ROEとの違いは、「負債」などを含んだ全ての資産に対する利益率ということです。
ROE(自己資本利益率)の目安
経済産業省のデータによると、日本の上場企業のROE平均は、2018年度で9.4%であり、一般的にROE10%以上だと優良企業といわれています。
また、ROEが70%以上で「理想的」、40%以上で「倒産しにくい」といわれています。
年度 | 2015年 | 2016年 | 2017年 | 2018年 |
ROE | 8.1% | 8.8% | 10.3% | 9.4% |
しかし、業界によって平均値が変わってくるため、ROEは同業他社の数字を比較することが重要です。
日本経済新聞では、下の写真のように企業のROEランキングを1位から順に掲載しており、業種別にランキングをみることができます。
株式の売買を検討している企業のROAが「業界の中でどの位置にいるか」を見てみるといいでしょう。
小売業界のROE(2020年10月現在)尚、同じく「小売業界」のROAも比較のため、以下に載せます。

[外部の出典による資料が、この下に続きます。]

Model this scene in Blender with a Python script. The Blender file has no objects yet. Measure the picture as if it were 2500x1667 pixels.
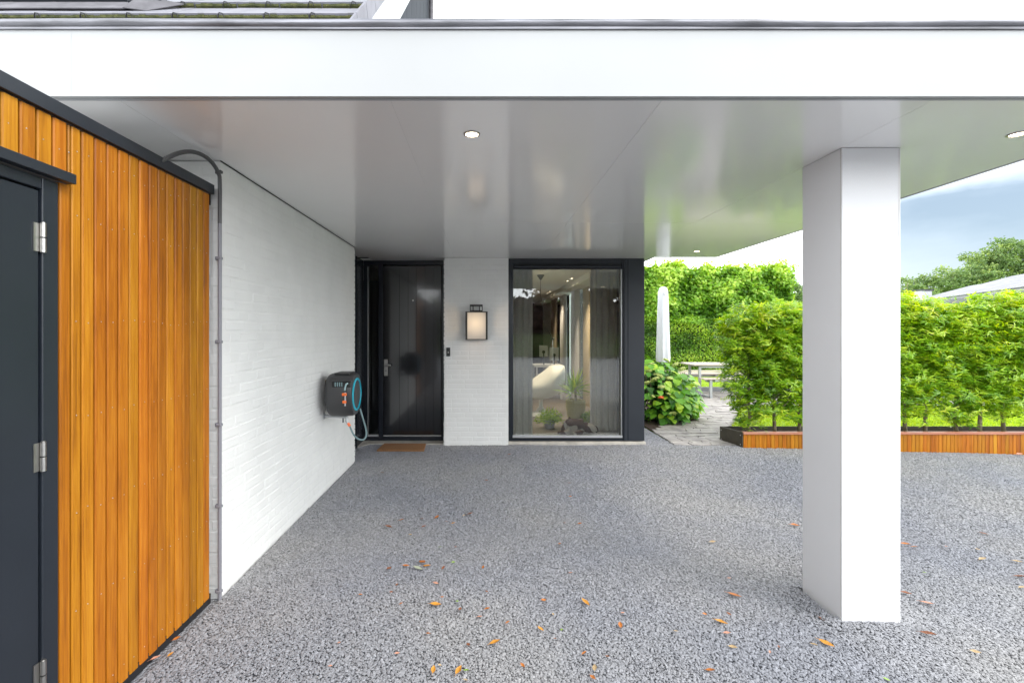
import bpy, bmesh, math, random
import numpy as np
from mathutils import Vector, Matrix, noise
R = math.radians
random.seed(7); rng = np.random.default_rng(11)
sc = bpy.context.scene
col = sc.collection

# ---------------------------------------------------------------- camera
CAM_Z = 1.5
cam_d = bpy.data.cameras.new('camera'); cam = bpy.data.objects.new('camera', cam_d); col.objects.link(cam)
cam.location = (0, 0, CAM_Z); cam.rotation_euler = (R(90), 0, 0)
cam_d.sensor_width = 36; cam_d.lens = 16.59
cam_d.shift_x = 0.0272; cam_d.shift_y = -0.0102
cam_d.clip_start = 0.05; cam_d.clip_end = 900
sc.camera = cam
# ---------------------------------------------------------------- world
SUN_EL, SUN_AZ = 45, 120          # azimuth measured from +Y towards +X (behind the camera, to the right)
w = bpy.data.worlds.new('World'); sc.world = w; w.use_nodes = True
nt = w.node_tree; nt.nodes.clear()
out = nt.nodes.new('ShaderNodeOutputWorld'); bg = nt.nodes.new('ShaderNodeBackground')
sky = nt.nodes.new('ShaderNodeTexSky'); sky.sky_type = 'NISHITA'; sky.sun_disc = False
sky.sun_elevation = R(SUN_EL); sky.sun_rotation = R(SUN_AZ); sky.air_density = 1.0; sky.dust_density = 1.0; sky.ozone_density = 1.5
geo = nt.nodes.new('ShaderNodeTexCoord')
mp = nt.nodes.new('ShaderNodeMapping'); mp.inputs['Scale'].default_value = (1, 1, 2.6); mp.inputs['Location'].default_value = (0.9, 0.35, 0.1)
nz = nt.nodes.new('ShaderNodeTexNoise'); nz.inputs['Scale'].default_value = 1.7; nz.inputs['Detail'].default_value = 7; nz.inputs['Roughness'].default_value = 0.55
# thin opening in the cloud deck low in the east and one in the west
sep = nt.nodes.new('ShaderNodeSeparateXYZ')
mixc = nt.nodes.new('ShaderNodeMixRGB'); mixc.inputs['Color2'].default_value = (19, 19.6, 20.2, 1)
nt.links.new(geo.outputs['Generated'], mp.inputs['Vector']); nt.links.new(mp.outputs[0], nz.inputs['Vector'])
nt.links.new(geo.outputs['Generated'], sep.inputs[0])
def wmath(op, a, b=None, clamp=False):
    n = nt.nodes.new('ShaderNodeMath'); n.operation = op; n.use_clamp = clamp
    for i, v in enumerate((a, b)):
        if v is None: continue
        if isinstance(v, (int, float)): n.inputs[i].default_value = v
        else: nt.links.new(v, n.inputs[i])
    return n.outputs[0]
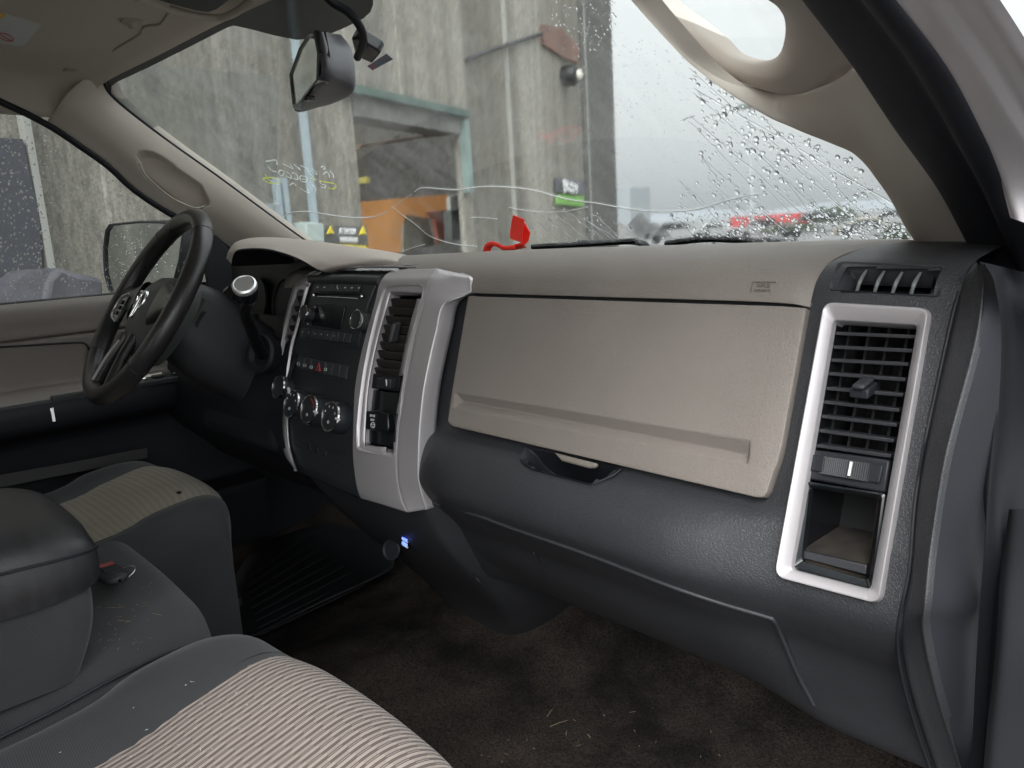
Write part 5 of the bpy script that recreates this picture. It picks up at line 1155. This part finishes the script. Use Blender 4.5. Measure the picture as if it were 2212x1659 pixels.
# edge follows the traced line on the floor
pts = [PZ(540, 1392, .016), PZ(620, 1352, .02), PZ(700, 1312, .03), PZ(800, 1266, .042), PZ(850, 1240, .05)]
rows = [[lerp(p, V(-.72, p[1]+.35, .012), t)+V(0, 0, .012) for t in (0, .02, .3, .6, 1)] for p in [PZ(380, 1460, .01)]+pts]
loft('mat_sheet', rows, M['rubbermat'], rm, su=3, sv=3, thick=.004)
for i in range(9):
    a_, b_ = PZ(560-i*4, 1372-i*15, .03), PZ(790-i*16, 1262-i*13, .045)
    tube('mat_rib', [a_, lerp(a_, b_, .5), b_], .0022, M['rubbermat'], rm, seg=6, sub=3)
tube_ = thing('seat_frame_tube', 'bent black metal tube under the front of the middle seat', 'tube', tuple(PZ(470, 1340, .05)))
tube('tube', [PZ(395, 1345, .12), PZ(432, 1330, .12), PZ(462, 1335, .10), PZ(490, 1355, .07), PZ(520, 1385, .04)], .008, M['char_s'], tube_, seg=10)
bk_ = thing('seat_bracket', 'dark metal seat bracket on the floor below the driver seat', 'bracket', tuple(PZ(490, 1290, .03)))
box('bracket', PZ(482, 1292, .03), V(.045, -.012, 0), V(.01, .03, 0), V(0, 0, .012), M['dark'], bk_, .005, 3)
lathe('bolt', PZ(482, 1285, .045), V(0, -.2, 1), [(.010, 0), (.010, .006), (0, .007)], M['char_s'], bk_, 8)
# bits of grass and grit lying about
def litter(nm, spots, z, m, label, cat):
    vs = []; fs = []
    for (u, v), ang, L_, w_ in spots:
        p = PZ(u, v, z); d = V(math.cos(ang), math.sin(ang), .05)*L_; s_ = V(-math.sin(ang), math.cos(ang), 0)*w_; k = len(vs); b_ = s_*random.uniform(-2, 2)
        vs += [p-s_, p+s_, p+d*.5+b_+s_, p+d*.5+b_-s_, p+d+s_*.5, p+d-s_*.5]; 
        vs += [q+V(0, 0, w_) for q in vs[k:k+6]]
        fs += [(k, k+1, k+2, k+3), (k+3, k+2, k+4, k+5), (k+6, k+9, k+8, k+7), (k+9, k+11, k+10, k+8), (k, k+3, k+9, k+6), (k+1, k+7, k+8, k+2), (k+3, k+5, k+11, k+9), (k+2, k+8, k+10, k+4)]
    o = link(nm, vs, fs, m, None, False); o['kind'] = 'stuff'; o['label'] = label; o['category'] = cat; return o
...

ROAは分母が総資産となるため、値(%)がROEより低くなる傾向があります。
小売業界のROA(2020年10月現在)ここに注意!
日本経済新聞のROEは、「自己資本経常利益率(%)」と訳され、経常利益に対する自己資本の割合を計算しています。
ROEとROAの関係性
「ROEが高く、ROAが低い」企業は、自己資本に対しては利益率が高いのに対して、総資産に対しては利益率が低いことになります。
つまり、総資産に占める「負債」が多いことがわかります。
例えば、事業拡大のために銀行から借金をして利益を生んだ場合も、ROEは高くなります。
そのため、ROEの数字が業界水準よりも高かった場合も、借金が増えて経営を圧迫している可能性もあるので、ROEだけで投資対象を見極めるのは危険です。
しかし、それだけでは片手落ちなので、投資対象をROEだけで判断するのは危険です。
まとめ この記事が30秒で理解できる!
ROE(株主資本利益率)とは、「当期純利益」を「自己資本」で割ることにより、「自己資本に対してどれくらいの利益を上げたのか?」を示す指標のことです。
ROEの計算式は「ROE=当期純利益÷自己資本」です。
一般的に、ROEは10%以上で「優良企業」であるといわれていますが、ROEが業界平均よりも高くてもROAが極端に低い場合は、「借金体質」の企業と判断できます。
ROEを投資銘柄の判断基準とすることは重要ですが、それだけで判断しないように、ROAも含めたその他の指標を使って投資銘柄を選定してみましょう。